Wird es Ihnen nach all den Jahren als Gemeindepräsident langweilig?

Nein, definitiv nicht, auch wenn man denkt, man kennt mittlerweile alles: Es kommen jeden Tag neue Arbeiten auf einen zu. Weiter bringen meine Nebenbeschäftigungen, zum Beispiel als Vizepräsident bei der Regio Appenzell-St.Gallen-Bodensee oder bei der Energieagentur, viel Abwechslung.


Wie sieht ein typischer Tag im Leben von Michael Götte aus?

Den gibt es nicht. Ich pendle viel, bin oft an Sitzungen. Täglich bin ich im Gemeindehaus, oft beginne ich dort den Tag so gegen 6 Uhr morgens und habe Sitzungen bis am späten Abend.

Ist die Mehrzweckhallen-Sanierung mittlerweile geglückt?

Das war eine riesen Sache fürs Dorf. Der Umbau gestaltete sich als sehr viel schwieriger, als ein Neubau zu erstellen. Zwar konnte der Turnunterricht zum geplanten Termin wieder in der renovierten Halle starten, die Umgebungsgestaltung zog sich aber hin. Beinahe zur Verzweiflung gebracht haben mich Fassadenelemente, deren Lieferung sich stark verzögerte. Wir rechnen mit Mehrkosten, unter anderem auch, weil ein Aushub Überraschungen, konkret Beton, mit sich brachte. Durch den Brand zu Beginn der Arbeiten mussten zusätzliche technische Elemente ersetzt werden.

Auf der Zentrumswiese wird rege gebaut.

Wir sind froh, dass das Projekt nach einer langen Vorgeschichte nun endlich starten konnte. Derzeit finden Verhandlungen über das Erdgeschoss statt, das aus Sicht der Gemeinde einem öffentlichen Nutzen dienen soll. Ideal wäre, den Dorfladen dort unterzubringen. Dazu sind noch immer Gespräche im Gang. Irgendwann finden wir uns mit den Eigentümern punkto Preis – und die Bürger entscheiden, ob die Gemeinde das Lokal kaufen soll.


Welchen Herausforderungen muss sich die Gemeinde in nächster Zeit stellen?

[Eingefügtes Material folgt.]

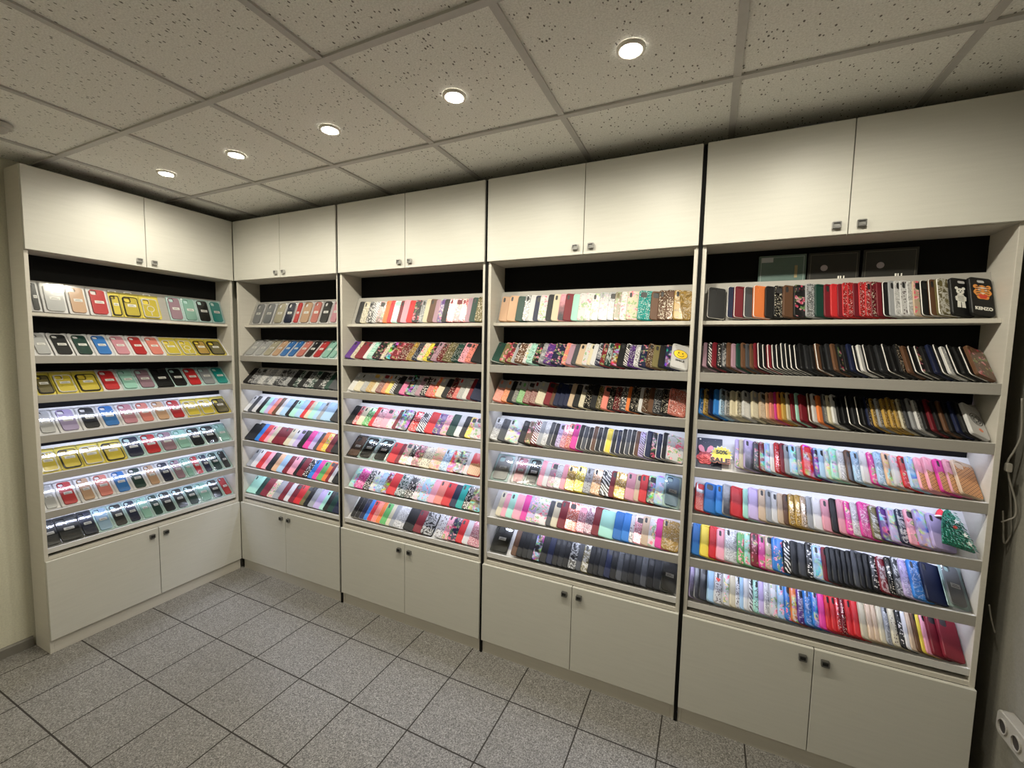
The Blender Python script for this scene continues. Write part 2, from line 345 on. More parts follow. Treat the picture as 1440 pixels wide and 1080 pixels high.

Wir haben eine Arbeitsgruppe ins Leben gerufen, die schulergänzende Massnahmen, zum Beispiel Mittagstisch oder Kita, überprüfen. Ende Jahr sollen aktuelle oder mittelfristige Verbesserungen besprochen werden. In diesem Bereich wurde immer dann etwas gemacht, wenn es dringend nötig war. Ziel der Arbeitsgruppe ist es, den Bedarf für die Zukunft anzuschauen.